Day Ninety-Six: Ctrl+C
Where do you get your ideas from? It's a common question to ask any designer or artist in an attempt to draw out their influences or highlight their originality. As far as games are concerned, though, should we really expect more of the former and less of the latter?
With games being the last of the large entertainment mediums to hit the streets, they've got something of a reputation for mainly cannibalising from another source: movies. Developers voraciously create games based on films, usually of the action or sci-fi genre, derivative plots structured around a playable framework.
But that's only one
part of the overall picture. Gaming also has a knack of copying itself.
If one successful idea makes it into market, a dozen more will follow
in its wake. Sniper rifles get made famous by Goldeneye, now every gun
title has one. Max Payne does slow-mo Bullet Time (that, too, obviosuly
copied from The Matrix movies), and everybody else wants to put that as
a feature on the back of their box. It's testament to the togetherness
of gaming as a one-for-all community that such idea-cribbing is so
prolific. Without now getting bogged down in the minutiae of copyright
law and what concepts a developer can or cannot take from another, I'd
assume such homages are encouraged for the betterment of gaming as a
whole. After all, it's not the plot and settings that (usually) get
copied, but the playable features: the over-the-shoulder camera from
RE4, the slideshow adventure format of Myst, or the shield recharge
system of Halo. If it's in one good game, it'll definitely be in
another one very soon.
Back to originality again. If narrative-based games take their influences for other media, it must be the abstract games that are truly unique. Games like Space Invaders, Pac-Man, Asteroids and Pong. Basically, those very early titles, influential in themselves, but beholden to no predecessor. OK, we could get into an argument as to whether they're based on any other worldy influences, however the fact is that those kinds of games are the origin of our genre, residing at the base of the huge gaming family tree.
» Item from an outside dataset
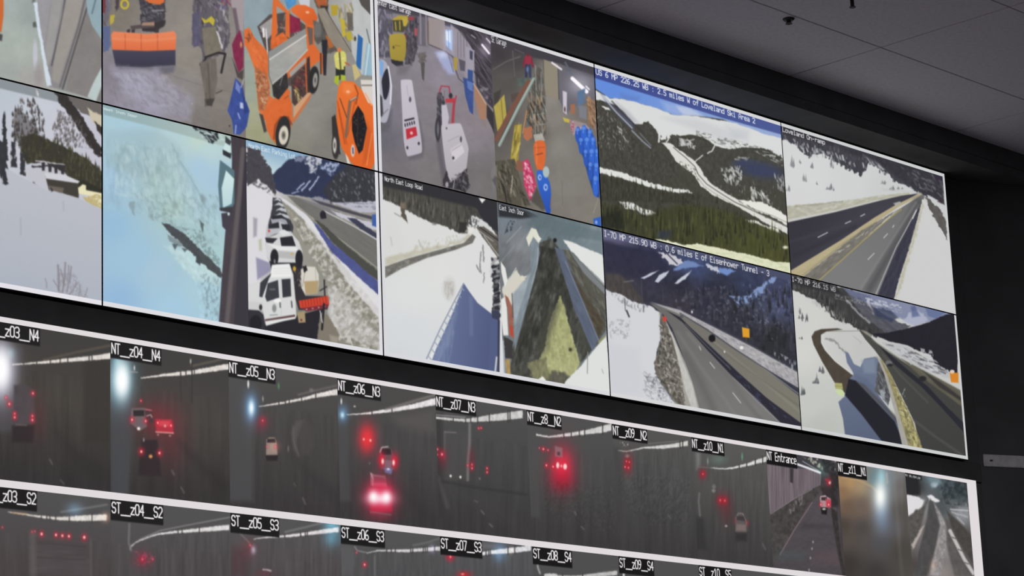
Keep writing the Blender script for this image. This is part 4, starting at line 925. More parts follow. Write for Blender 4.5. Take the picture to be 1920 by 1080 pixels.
def feed_loop():
    begin(upper_feed(2, 1, xb=0.6135))
    o(700, 300)
    field('300 550 d8d9d6 150 600 d5d6d3 500 850 dcdddb 300 1000 dadcdb 250 1300 d3d7da 150 1450 d0d4d8 800 800 d9dad9')
    p('4b4a44', '65 95 945 305 948 600 900 520 850 470 770 430 720 395 705 545 640 548 520 485 450 475 330 425 240 372 130 312 70 292', 1.6, r=(2, 5, 9), n=(.07, 4, 12)); pines('3b3a36 55534b 66645a 484640 737064 2f2e2b', '70 240 330 300 700 420 700 545 520 490 330 430 130 320 75 300', 170, 17, 3.4, .7, seed=12); p('33322f', '640 460 705 470 705 548 640 545', 3, r=(2, 5))
    p('2a2a30', '65 90 945 300 945 392 700 345 400 270 68 195', 5, a=.85)
    p('5b5247', '203 330 232 335 240 400 258 475 236 452 210 425', 1.4, r=(1.5, 4)); p('8b7a68', '200 325 245 320 250 370 205 360', 3, a=.6); l('7d7a76', '160 400 205 425', 8, 2, .7); e('706d68', 458, 478, 16, 10, 3, .8)
    p('cfd0cf', '760 425 800 440 860 490 920 560 860 545 780 520', 2, r=(2, 5)); p('2f2e35', '760 330 945 380 945 550 880 500 820 450', 3, r=(2, 6)); p('e3e3e0', '790 285 842 295 815 325', 1.3); l('3a393a', '725 360 735 480', 12, 2, r=(2, 4)); sp('3c3b3c', '700 340 800 400 790 520 710 500', .52, 3, 5)
    p('5f5a52', '770 505 830 500 945 585 948 760 900 690 820 580', 1.5, r=(1, 5), n=(.14, 6, 3, 45)); l('cfcfcb', '790 530 900 610', 5, 1.3, .8); l('cbcac6', '830 570 940 720', 6, 1.3, .8); l('2f2d2e', '800 505 940 605', 8, 1.5)
    p('b8b39c', '85 730 300 680 500 640 640 600 745 545 735 600 500 668 300 725 90 800', 6, r=(3, 10), n=(.05, 8, 4), a=.75); sp('a09a7e', '300 620 620 560 700 590 480 660 310 680', .58, 3, 7, 0, .15, .6); l('8d8a80', '340 600 355 650', 6, 2, .6); l('8d8a80', '130 580 140 640', 6, 3, .4)
    p('6d6b64', '88 800 250 742 500 672 680 622 742 556 768 575 745 622 622 672 400 735 210 815 90 885', 1.4, n=(.1, 8, 5, -18)); sp('a8a69f', '90 800 500 675 680 630 400 735 95 880', .6, 8, 6, -20, .15, .6); p('e4e2d8', '700 500 760 500 740 560 690 540', 3, r=(2, 5), a=.7)
    p('3c3a40', '885 735 948 730 950 1180 940 1200 890 1130 905 1000', 1.6, r=(2, 5), n=(.05, 4, 4)); bits('c5c5c6 8d8d90 28262c d8d8d8', '890 745 945 740 945 1150 905 1110', 60, 8, 3, -20, 25, .8, seed=13); p('d8d9d8', '950 780 870 640 890 720 930 800', 3, a=.6)
    for s in ('822 640 828 760', '806 690 800 800 812 845', '775 790 800 840', '832 850 826 920'): l('6c6c6b', s, 8, 1.5, .8, r=(.8, 4))
    e('a59f97', 568, 965, 42, 75, 10, .35); sp('8d877f', '530 910 610 910 605 1010 560 1060 530 990', .55, 2.5, 5, 0, .2, .5)
    o(700, 500)
    p('5f6d96', '677 122 722 190 782 272 885 352 950 405 945 830 430 720 470 620 540 470 602 330 642 215', 1.4, c2='4b567f', ax='560 500 930 560')
    p('8592b4', '560 440 640 240 610 420 560 600 480 740 430 720 470 620', 8, r=(3, 6, 14), a=.5); p('747fa6', '720 220 745 230 745 520 725 520', 6, a=.5); p('525d88', '880 360 945 400 940 820 860 800', 5, a=.7); sp('8b97b8', '470 600 560 470 620 480 560 780 440 740', .56, 3, 14, 10, .2, .5)
    p('e0e2e2', '672 140 655 200 600 320 540 460 470 610 440 700 415 690 480 570 560 410 630 250', 1.3)
    l('8a93a6', '676 128 600 275 500 470 395 700', 9, 1.2)
    for k in range(11):
        t = k / 10; x = 662 - 250 * t; y = 160 + 510 * t
        l('96a0b2', f'{x} {y} {x+18+10*t} {y+18+16*t}', 7, 1.1)
    p('393c54', '885 330 945 330 945 402 890 385', 1.5); p('2c2b33', '885 0 945 -20 945 330 905 320 900 120', 1.6, r=(3, 5), n=(.04, 4, 4)); bits('c4c4c8 77777c 1f1e24 9a9aa0', '895 10 943 10 940 300 908 290', 36, 8, 3, -20, 20, .8, seed=14); l('cfd1d2', '925 680 915 780', 12, 2); l('2e2c33', '940 400 938 820', 10, 2)
    text('North East Loop Road', (720.5, 330.5), (792, 356), 'f2f2f2', .6, .97)
    caprow((720.5, 330.5), (792, 357), .004)
    return F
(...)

With such a proliferation of features stemming from the
gaming's historical foundation and from other mediums, it's not much of
a push to say that there is nothing new under the sun as far as games
are concerned. Games don't directly influence other media, it only
works the other way. But that's a sweeping statement to make (where
does Dance Dance Revolution fit in here?), and besides, even if we were
to qualfy it, it doesn't matter: it's not about citing your sources but
about perfecting what you do with them. Ideas are only as good as how
they're executed. Done well and we don't care.